PDS 70 is a K-type star, cooler than our Sun, with an estimated age of 5.4 million years. This is relatively old in terms of stars with planet-forming disks, which made the discovery of water vapor surprising.

Over time, the gas and dust content of planet-forming disks declines. Either the central star’s radiation and winds blow out such material, or the dust grows into larger objects that eventually form planets. As previous studies failed to detect water in the central regions of similarly aged disks, astronomers suspected it might not survive the harsh stellar radiation, leading to a dry environment for the formation of any rocky planets.

Astronomers haven’t yet detected any planets forming within the inner disk of PDS 70. However, they do see the raw materials for building rocky worlds in the form of silicates. The detection of water vapor implies that if rocky planets are forming there, they will have water available to them from the beginning.

“We find a relatively high amount of small dust grains. Combined with our detection of water vapor, the inner disk is a very exciting place,” said co-author Rens Waters of Radboud University in The Netherlands.

What is the Water’s Origin?

The discovery raises the question of where the water came from. The MINDS team considered two different scenarios to explain their finding.

One possibility is that water molecules are forming in place, where we detect them, as hydrogen and oxygen atoms combine. A second possibility is that ice-coated dust particles are being transported from the cool outer disk to the hot inner disk, where the water ice sublimates and turns into vapor. Such a transport system would be surprising, since the dust would have to cross the large gap carved out by the two giant planets.

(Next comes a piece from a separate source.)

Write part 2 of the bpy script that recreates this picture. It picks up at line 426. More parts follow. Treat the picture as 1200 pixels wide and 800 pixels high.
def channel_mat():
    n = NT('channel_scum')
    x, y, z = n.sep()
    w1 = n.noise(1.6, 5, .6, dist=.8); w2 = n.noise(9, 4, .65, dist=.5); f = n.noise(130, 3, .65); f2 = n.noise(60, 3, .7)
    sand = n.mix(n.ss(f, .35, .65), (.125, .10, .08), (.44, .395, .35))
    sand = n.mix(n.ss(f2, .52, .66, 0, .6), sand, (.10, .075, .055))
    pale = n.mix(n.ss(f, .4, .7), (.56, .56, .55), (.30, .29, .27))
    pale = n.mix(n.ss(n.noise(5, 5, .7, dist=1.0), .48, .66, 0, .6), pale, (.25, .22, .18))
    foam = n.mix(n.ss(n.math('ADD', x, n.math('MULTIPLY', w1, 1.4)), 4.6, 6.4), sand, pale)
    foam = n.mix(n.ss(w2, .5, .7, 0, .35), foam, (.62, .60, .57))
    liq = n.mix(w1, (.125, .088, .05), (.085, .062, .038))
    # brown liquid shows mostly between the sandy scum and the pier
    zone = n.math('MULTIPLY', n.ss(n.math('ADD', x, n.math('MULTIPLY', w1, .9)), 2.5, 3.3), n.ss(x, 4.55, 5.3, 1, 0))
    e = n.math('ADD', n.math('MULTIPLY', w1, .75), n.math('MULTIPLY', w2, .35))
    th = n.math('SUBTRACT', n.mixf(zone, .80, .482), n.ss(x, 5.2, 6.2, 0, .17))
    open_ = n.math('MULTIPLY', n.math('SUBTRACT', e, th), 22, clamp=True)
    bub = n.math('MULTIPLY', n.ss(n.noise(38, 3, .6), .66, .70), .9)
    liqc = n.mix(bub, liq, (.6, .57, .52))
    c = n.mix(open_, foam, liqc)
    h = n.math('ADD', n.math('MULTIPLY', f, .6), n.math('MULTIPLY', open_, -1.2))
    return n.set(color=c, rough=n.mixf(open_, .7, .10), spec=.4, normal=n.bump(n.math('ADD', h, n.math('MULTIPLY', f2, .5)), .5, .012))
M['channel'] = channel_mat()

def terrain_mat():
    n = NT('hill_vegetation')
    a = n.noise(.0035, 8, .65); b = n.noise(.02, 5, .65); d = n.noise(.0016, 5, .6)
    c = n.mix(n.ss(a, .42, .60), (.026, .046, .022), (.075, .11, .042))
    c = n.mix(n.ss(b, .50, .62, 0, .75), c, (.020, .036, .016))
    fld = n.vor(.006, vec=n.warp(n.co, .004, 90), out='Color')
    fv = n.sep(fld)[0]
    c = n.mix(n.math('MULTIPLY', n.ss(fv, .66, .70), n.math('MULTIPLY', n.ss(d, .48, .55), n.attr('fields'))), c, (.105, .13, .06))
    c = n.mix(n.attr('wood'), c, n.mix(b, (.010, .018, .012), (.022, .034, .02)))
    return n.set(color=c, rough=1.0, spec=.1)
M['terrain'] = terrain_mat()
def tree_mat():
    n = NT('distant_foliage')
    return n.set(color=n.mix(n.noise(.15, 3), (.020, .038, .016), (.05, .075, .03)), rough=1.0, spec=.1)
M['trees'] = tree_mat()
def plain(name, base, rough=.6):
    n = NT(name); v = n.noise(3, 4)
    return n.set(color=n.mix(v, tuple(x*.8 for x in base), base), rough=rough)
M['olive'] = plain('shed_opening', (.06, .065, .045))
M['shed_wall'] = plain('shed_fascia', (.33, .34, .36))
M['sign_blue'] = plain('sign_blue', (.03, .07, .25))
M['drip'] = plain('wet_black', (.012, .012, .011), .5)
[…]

Another question raised by the discovery is how water could survive so close to the star, when the star’s ultraviolet light should break apart any water molecules. Most likely, surrounding material such as dust and other water molecules serves as a protective shield. As a result, the water detected in the inner disk of PDS 70 could survive destruction.

Ultimately, the team will use two more of Webb’s instruments, NIRCam (Near-Infrared Camera) and NIRSpec (Near-Infrared Spectrograph) to study the PDS 70 system in an effort to glean an even greater understanding.

These observations were taken as part of Guaranteed Time Observation program 1282. This finding has been published in the journal Nature.

Reference: “Water in the terrestrial planet-forming zone of the PDS 70 disk” by G. Perotti, V. Christiaens, Th. Henning, B. Tabone, L. B. F. M. Waters, I. Kamp, G. Olofsson, S. L. Grant, D. Gasman, J. Bouwman, M. Samland, R. Franceschi, E. F. van Dishoeck, K. Schwarz, M. Güdel, P.-O. Lagage, T. P. Ray, B. Vandenbussche, A. Abergel, O. Absil, A. M. Arabhavi, I. Argyriou, D. Barrado, A. Boccaletti, A. Caratti o Garatti, V. Geers, A. M. Glauser, K. Justannont, F. Lahuis, M. Mueller, C. Nehmé, E. Pantin, S. Scheithauer, C. Waelkens, R. Guadarrama, H. Jang, J. Kanwar, M. Morales-Calderón, N. Pawellek, D. Rodgers-Lee, J. Schreiber, L. Colina, T. R. Greve, G. Östlin and G. Wright, 24 July 2023, Nature.
DOI: 10.1038/s41586-023-06317-9

The James Webb Space Telescope is the world’s premier space science observatory. Webb is solving mysteries in our solar system, looking beyond to distant worlds around other stars, and probing the mysterious structures and origins of our universe and our place in it. Webb is an international program led by NASA with its partners, ESA (European Space Agency) and the Canadian Space Agency.